Starting at the first line of the listing below, retype each line up to and including the one that contains "PI = math.pi". Leave pictures out.
━━━━━ Listing
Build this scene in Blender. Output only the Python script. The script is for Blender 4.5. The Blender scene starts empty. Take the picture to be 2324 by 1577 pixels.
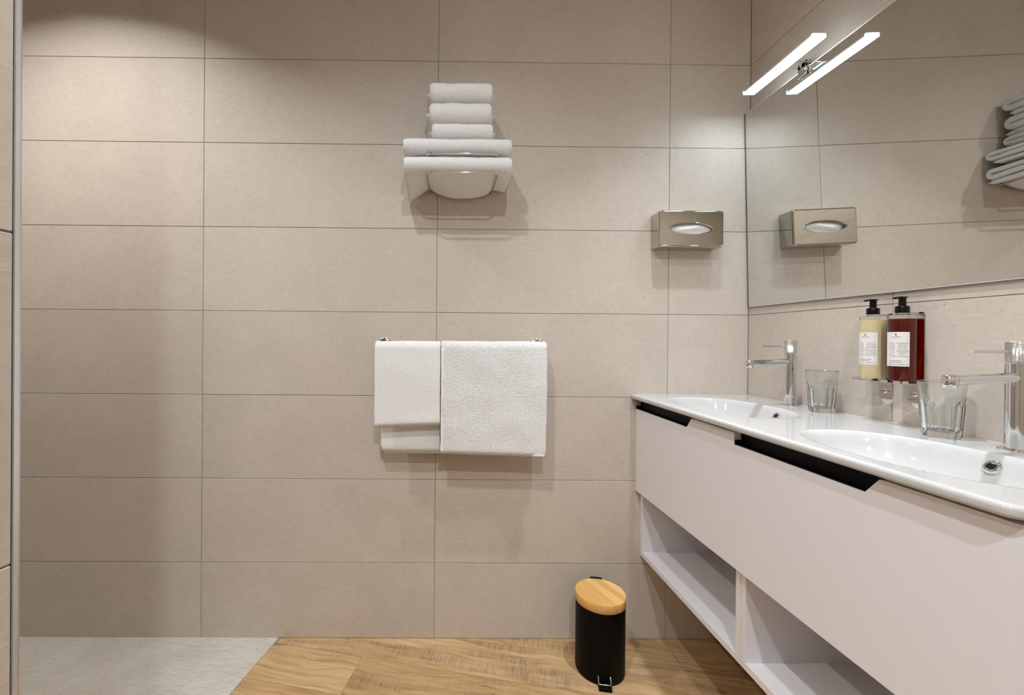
import bpy, bmesh, math, random
from mathutils import Vector, Matrix, noise
random.seed(7)
sc = bpy.context.scene
PI = math.pi

# ------------------------------------------------------------------ camera
FPX, W, H = 980.0, 2324.0, 1577.0
cam_d = bpy.data.cameras.new('camera')
cam = bpy.data.objects.new('camera', cam_d)
sc.collection.objects.link(cam)
cam_d.sensor_width = 36.0
cam_d.lens = FPX * 36.0 / W
cam_d.shift_x = (W / 2 - 1027.06) / W
cam_d.shift_y = (770.58 - H / 2) / W
cam_d.clip_start = 0.02
yaw, pitch, roll = -0.0077, -0.0027, -0.0082
Rm = (Matrix.Rotation(yaw, 3, 'Z') @ Matrix.Rotation(pitch, 3, 'X') @ Matrix.Rotation(roll, 3, 'Y'))
r_, f_, u_ = Rm @ Vector((1, 0, 0)), Rm @ Vector((0, 1, 0)), Rm @ Vector((0, 0, 1))
M = Matrix((r_, u_, -f_)).transposed().to_4x4()
M.translation = Vector((-1.156, -1.661, 1.1558))
cam.matrix_world = M
sc.camera = cam

# ------------------------------------------------------------------ light / exposure
sc.view_settings.view_transform = 'Standard'
sc.view_settings.look = 'None'
sc.view_settings.gamma = 1.0
sc.view_settings.exposure = 0.08
sc.view_settings.use_curve_mapping = False
world = bpy.data.worlds.new('world'); sc.world = world
world.use_nodes = True
world.node_tree.nodes['Background'].inputs[0].default_value = (0, 0, 0, 1)
world.node_tree.nodes['Background'].inputs[1].default_value = 0.0
sc.cycles.use_denoising = True
sc.cycles.max_bounces = 8
sc.cycles.use_light_tree = False
sc.cycles.diffuse_bounces = 4
sc.cycles.glossy_bounces = 4
sc.cycles.transmission_bounces = 8
sc.cycles.sample_clamp_indirect = 6.0
sc.cycles.use_adaptive_sampling = True
sc.cycles.adaptive_threshold = 0.08
sc.cycles.adaptive_min_samples = 16

CEIL = 2.72
WARM = (1.0, 0.995, 0.975)
COOL = (0.72, 0.89, 1.0)
LED_E = 40.0
# ceiling downlights, the last an unseen fill added at the rear: x, y, watts, spread in degrees, colour
NEUT = (0.95, 1.0, 1.05)
DOWN = [(-2.50, -0.60, 13.8, 122, WARM), (-1.50, -1.40, 15.0, 142, NEUT), (-0.45, -0.60, 4.5, 70, NEUT), (-1.00, -2.30, 25.0, 175, NEUT)]

# ------------------------------------------------------------------ helpers
C = sc.collection
def link(o):
    C.objects.link(o); return o
def tag(o, label=None, cat=None, group=None, kind=None):
    if label: o['label'] = label
    if cat: o['category'] = cat
    if group: o['group'] = group
    if kind: o['kind'] = kind
    return o
def empty(name, loc=(0, 0, 0), rz=0.0, **kw):
    o = bpy.data.objects.new(name, None); link(o)
    o.location = loc; o.rotation_euler = (0, 0, rz); o.empty_display_size = 0.05
    return tag(o, **kw)
def obj(name, me, mat, parent=None, smooth=False, angle=None, **kw):
    if isinstance(me, bmesh.types.BMesh):
        bm = me; me = bpy.data.meshes.new(name)
        bmesh.ops.recalc_face_normals(bm, faces=bm.faces[:])
        bm.to_mesh(me); bm.free()
    if mat is not None and not me.materials:
        for m in (mat if isinstance(mat, (list, tuple)) else [mat]): me.materials.append(m)
    if smooth:
        for p in me.polygons: p.use_smooth = True
        if angle: me.set_sharp_from_angle(angle=math.radians(angle))
    o = bpy.data.objects.new(name, me); link(o)
    if parent is not None: o.parent = parent
    return tag(o, **kw)
def box(bm, x0, x1, y0, y1, z0, z1, bev=0.0, seg=2):
    b2 = bmesh.new()
    bmesh.ops.create_cube(b2, size=1.0)
    for v in b2.verts:
        v.co = Vector(((x0 + x1) / 2 + v.co.x * (x1 - x0), (y0 + y1) / 2 + v.co.y * (y1 - y0), (z0 + z1) / 2 + v.co.z * (z1 - z0)))
    if bev > 0:
        bmesh.ops.bevel(b2, geom=b2.edges[:] + b2.verts[:], offset=bev, segments=seg, profile=0.5, affect='EDGES')
    merge(bm, b2)
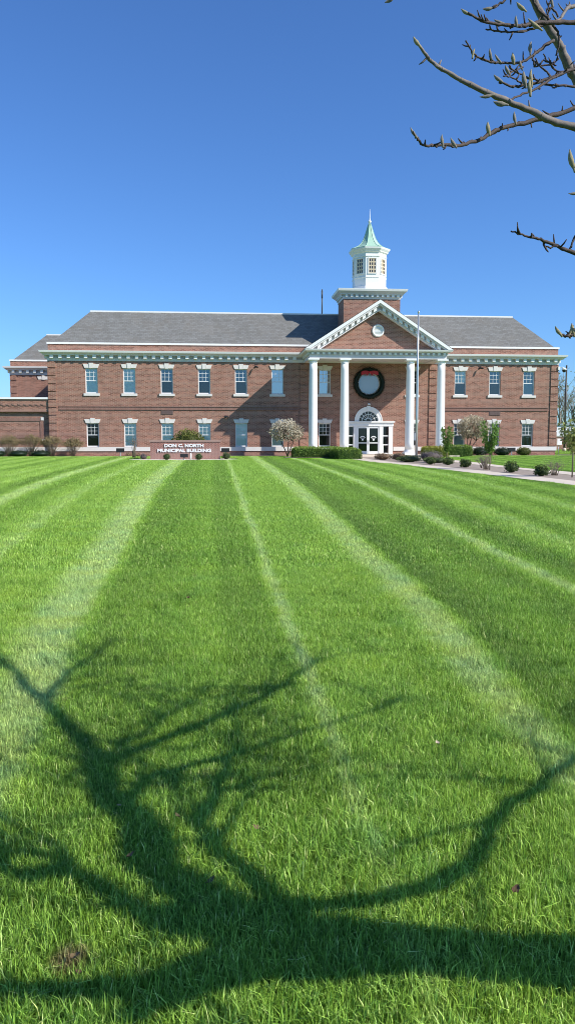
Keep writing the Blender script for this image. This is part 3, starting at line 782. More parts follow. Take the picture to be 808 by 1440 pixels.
cu = MB(); cu.lathe(QX, QY, [(1.74,17.02),(1.74,17.06),(1.45,17.13),(1.14,17.28),(.88,17.48),(.68,17.72),(.52,17.99),(.385,18.34),(.27,18.69),(.17,19.01),(.08,19.26)], 8, False, q8)
cro = cu.build('cupola_roof', M['copper'], cuo)
cu = MB()
for k_ in range(8):     # standing ribs on the hips
    a = q8+math.pi/4*k_
    cu.tube([(QX+r_*math.cos(a), QY+r_*math.sin(a), z_+.01, .025) for r_, z_ in [(1.70,17.05),(1.45,17.13),(1.14,17.28),(.88,17.48),(.68,17.72),(.52,17.99),(.385,18.34),(.27,18.69),(.17,19.01),(.08,19.26)]], 5)
cu.build('hip_ribs', M['copper'], cro)
cu = MB(); cu.lathe(QX, QY, [(.07,19.24),(.06,19.3),(.12,19.35),(.14,19.41),(.11,19.48),(.05,19.53),(.035,19.7),(.012,20.42)], 14)
cu.build('finial', M['trim'], cuo)
for k_ in range(8):
    a = -math.pi/2 + math.pi/4*k_; nx, ny = math.cos(a), math.sin(a); tx, ty = -ny, nx
    def pt(u, d, z): return (QX+nx*(ap+d)+tx*u, QY+ny*(ap+d)+ty*u, z)
    def bar(mb, u0, u1, d0, d1, z0, z1):
        v = [pt(u0,d0,z0),pt(u1,d0,z0),pt(u1,d1,z0),pt(u0,d1,z0),pt(u0,d0,z1),pt(u1,d0,z1),pt(u1,d1,z1),pt(u0,d1,z1)]
        mb.add(v, [(0,1,2,3),(7,6,5,4),(4,5,1,0),(5,6,2,1),(6,7,3,2),(7,4,0,3)])
    wz0, wz1, hw = 14.98, 16.16, .30
    f = MB(); bar(f, -hw-.06, -hw, .004, .05, wz0, wz1); bar(f, hw, hw+.06, .004, .05, wz0, wz1); bar(f, -hw-.06, hw+.06, .004, .055, wz1, wz1+.06); bar(f, -hw-.08, hw+.08, .004, .07, wz0-.06, wz0)
    fo = f.build('cupola_window', M['trim'], cuo)
    g = MB(); bar(g, -hw, hw, .006, .012, wz0, wz1); g.build('pane', M['glass_dark'], fo)
    g = MB()
    for i in (0,1,2,3): bar(g, -hw+.2*i-.046, -hw+.2*i+.046, .014, .034, wz0, wz1)
    for i in range(5):
        z = wz0+(wz1-wz0)*i/4
        for j in range(3): bar(g, -hw+.2*j+.047, -hw+.2*j+.153, .014, .034, z-.046, z+.046)
    g.build('muntins', M['beige'], fo)

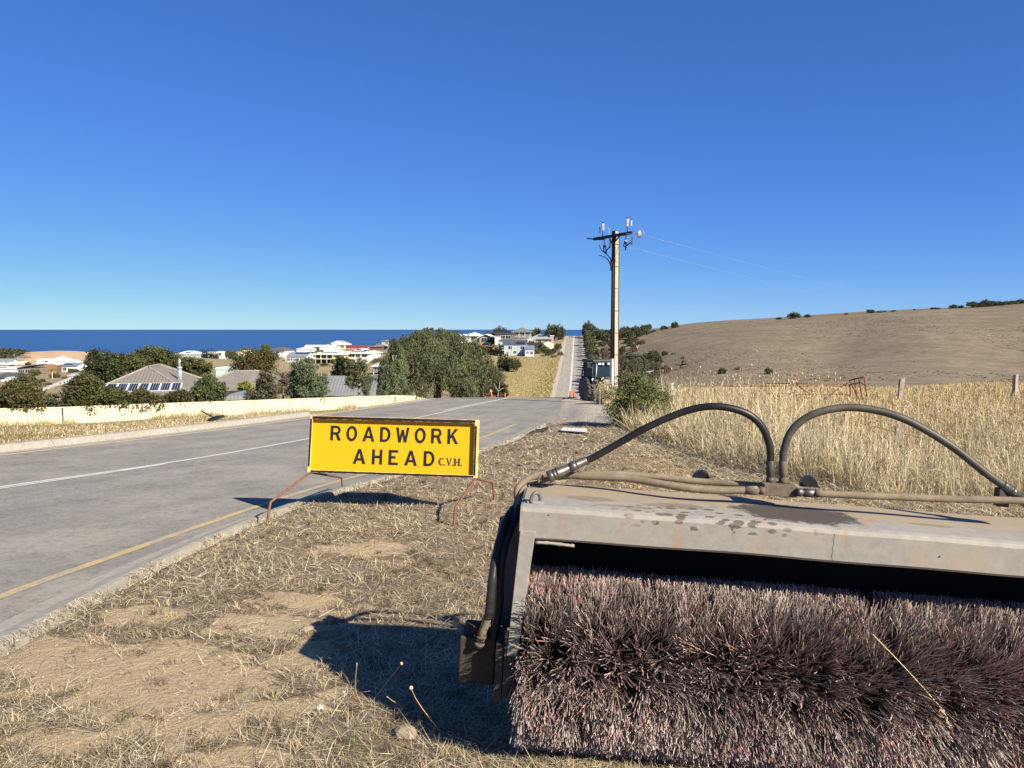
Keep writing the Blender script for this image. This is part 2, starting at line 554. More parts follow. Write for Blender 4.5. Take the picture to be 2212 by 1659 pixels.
━━━━━━━━━━
The solution.
Build this scene in Blender. Output only the Python script. The script is for Blender 4.5. The Blender scene starts empty. Take the picture to be 2324 by 1577 pixels.
import bpy, bmesh, math, random
from mathutils import Vector, Matrix, noise
random.seed(7)
sc = bpy.context.scene
PI = math.pi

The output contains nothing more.